We can call it the P.A.T.S.I. law or the (Police Anti-Tampering Security Intervention)
Careful on Single source supply. Interoperability might be more expensive in near term but will help bring costs down mid term.
So all those police videos of the police beating, kicking, shooting, and treating someone badly are all fake! Wow! ""Sarcasm"". If the hacking is that easy then why do we have so many police abuse videos, shouldn't we have none?
I toldja it's totally rigged, believe me! I did nothing, absoluuutely nothing! It's all fake footage. I did not attend that meeting; what you see on the video is a deeply state fake!

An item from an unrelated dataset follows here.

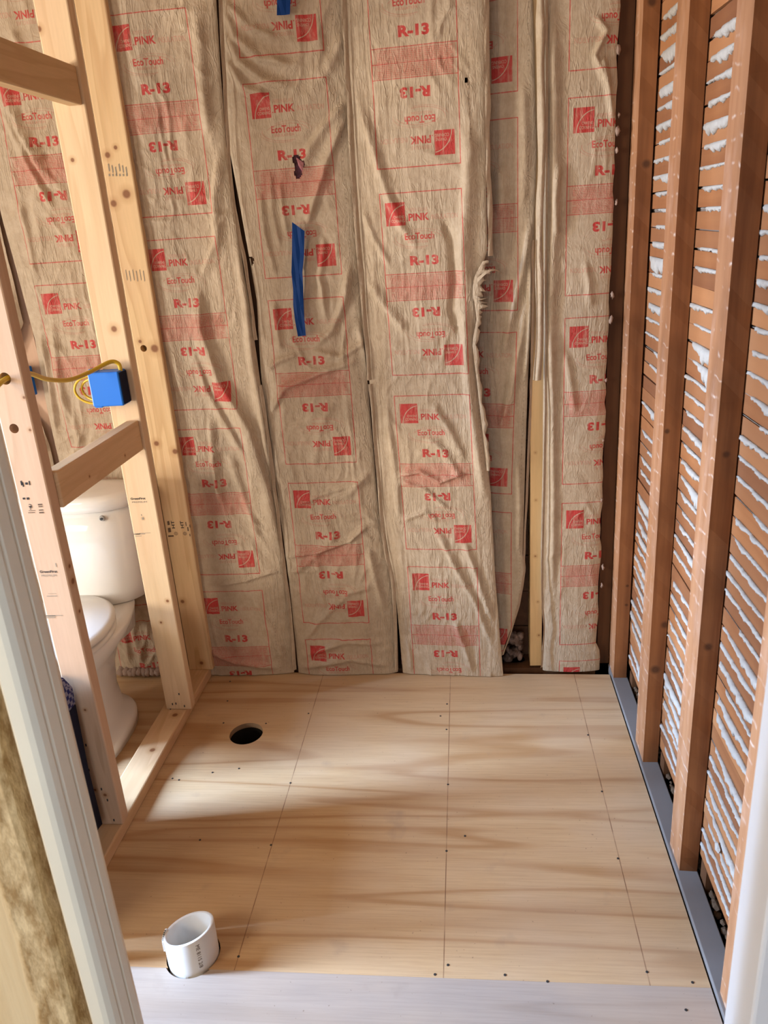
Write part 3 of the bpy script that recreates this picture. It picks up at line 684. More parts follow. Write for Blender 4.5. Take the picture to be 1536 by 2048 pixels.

Officer is on duty. Something royally hits the fan and is captured on bodycam. Within a very short space of time, while still on the scene, the body cam is shut down and stored in an evidence bag. The providence of that evidence is documented and recorded.
From this point onwards the camera is powered off in a sealed tamper proof bag. It is then returned to the station and signed for. The bag is opened and the video is transferred to the storage system. Most likely the camera storage card is then also put into an evidence bag and sealed.
So where does the ability to hack these camera matter? You aren't editing the footage in any way during this window.
Just because a hack is possible doesn't mean there is a usage case for it.
Lets say you upload malware. Who cares. You manage to take out a camera or 2 before they get cleaned. meh.
So DON'T EVEN TRY...
Love, The Police State
This sounds interesting, hmmm?
they're not susceptible to Spectre/Meltdown! Based on the latest /. postings regarding S/M, if I'm not freaking out about it, all my passwords are stolen!!
Police Bodycams Can Be Hacked To Doctor Footage
It's a feature.
politicians are like babies' nappies: they should both be changed regularly and for the same reasons
How would a hacker be able to download the video, deep fake it, then reupload the file in the time your typical officer is at the crime scene?
Most likely scenerio is that the files simply get erased and the flash memory overwritten with garbage.
This Doctor Footage has been getting away with murder for decades. Why don't they just arrest him for Pete's sake?